Pensemos que el relato de los 300 de Gedeón nos enseña que, aunque el hombre tiene que poner de su parte, quien vence siempre es Dios[9]. En este sentido, ¿y si Dios hubiera querido servirse del padre Rodrigo de otra manera? ¿No tenía constatado el Altísimo que su fiel discípulo estaba dispuesto a morir por él? ¿No lo había probado ya sobradamente?
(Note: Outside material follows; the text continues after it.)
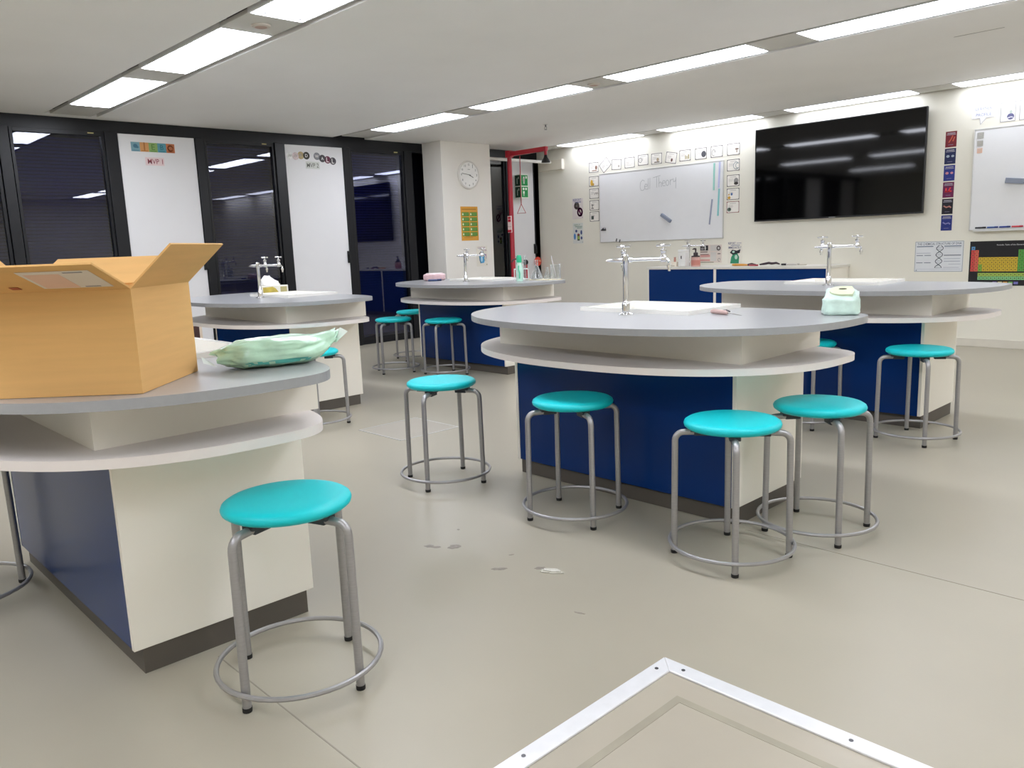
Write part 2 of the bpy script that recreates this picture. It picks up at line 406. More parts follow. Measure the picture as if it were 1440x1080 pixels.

En segundo lugar, cabe hablar también del marco en el que se desarrollan los acontecimientos. Con esto y lo anterior presente, entiendo que no se puede afirmar que la obra justifique la apostasía, con el pretexto de proteger las vidas de los campesinos japoneses. Indudablemente el misionero es guardián de la fe, antes que de las vidas terrenales de los fieles. ¿Pero cuántos vigilantes o pastores de almas han alcanzado el grado más alto de perfección? Bajo esas circunstancias, ¿su ejemplo niega su fe? ¿Y pone en riesgo la de los fieles a su cargo? Difícil decirlo. La clave aquí es que el Padre Rodrigo, en un escenario infernal, condicionada su libertad por su propia debilidad, bajo un contexto de tortura física y psicológica, y coaccionado repugnantemente haciendo depender otras vidas de su decisión, se ve de repente abocado a vivir una vida que no ha escogido y a continuar evangelizando en la clandestinidad. ¿Alguien cree realmente que bajo estas losas los campesinos no comprenderán lo que ha hecho? ¿Es que puede arrancarse la fe de un corazón que no quiere apartarse de Dios? La película es muy esperanzadora en esto, porque afirma que no es posible. ¿O no muere el padre agarrado a su cruz? ¿Y no ha obligado —él y el resto de apóstatas cristianos, entre ellos Kichijiro— a las perversas autoridades niponas a hacerles pasar pruebas periódicas de apostasía, a mantenerlos estrechamente vigilados? ¿No siguen siendo para las autoridades un incordio los supuestos renegados?
En el libro, Endo hace decir al sacerdote que en su corazón está convencido de no haber traicionado al Señor. «Le seguía queriendo de manera muy distinta que hasta ahora. Para llegar a ese amor todo lo sucedido hasta ahora había sido necesario»[10]. Quizá, como decía más arriba, Dios ha querido humillarlo, abajarlo, a él, que soñaba con martirios a los que asistían ángeles y en los que se oían trompetas y coros celestiales[11]. Lo que no debe faltar nunca es la confianza en Dios, aunque creamos que hemos fracasado; no en vano la evangelización de Japón continuó. La sangre de unos, semilla de la Iglesia, y el fastidio que representaban otros, como el padre Rodrigo y demás personas, apóstatas o más bien falsos apóstatas, contribuyó a esa lucha por plantar la Buena Noticia en territorio enemigo. En el tomo tercero de la Historia de la Iglesia de Llorca, Montalbán y Villoslada, se describe la terrible persecución que sufrió esta pobre gente: «Ya en 1624 se elevaba a 30.000 el número de cristianos muertos o desterrados, y al final de la persecución pasaron de doscientos mil»[12]. No se nos olvide que en las salas de cine no se pone a prueba la fe de nadie. Y el que lea, que entienda.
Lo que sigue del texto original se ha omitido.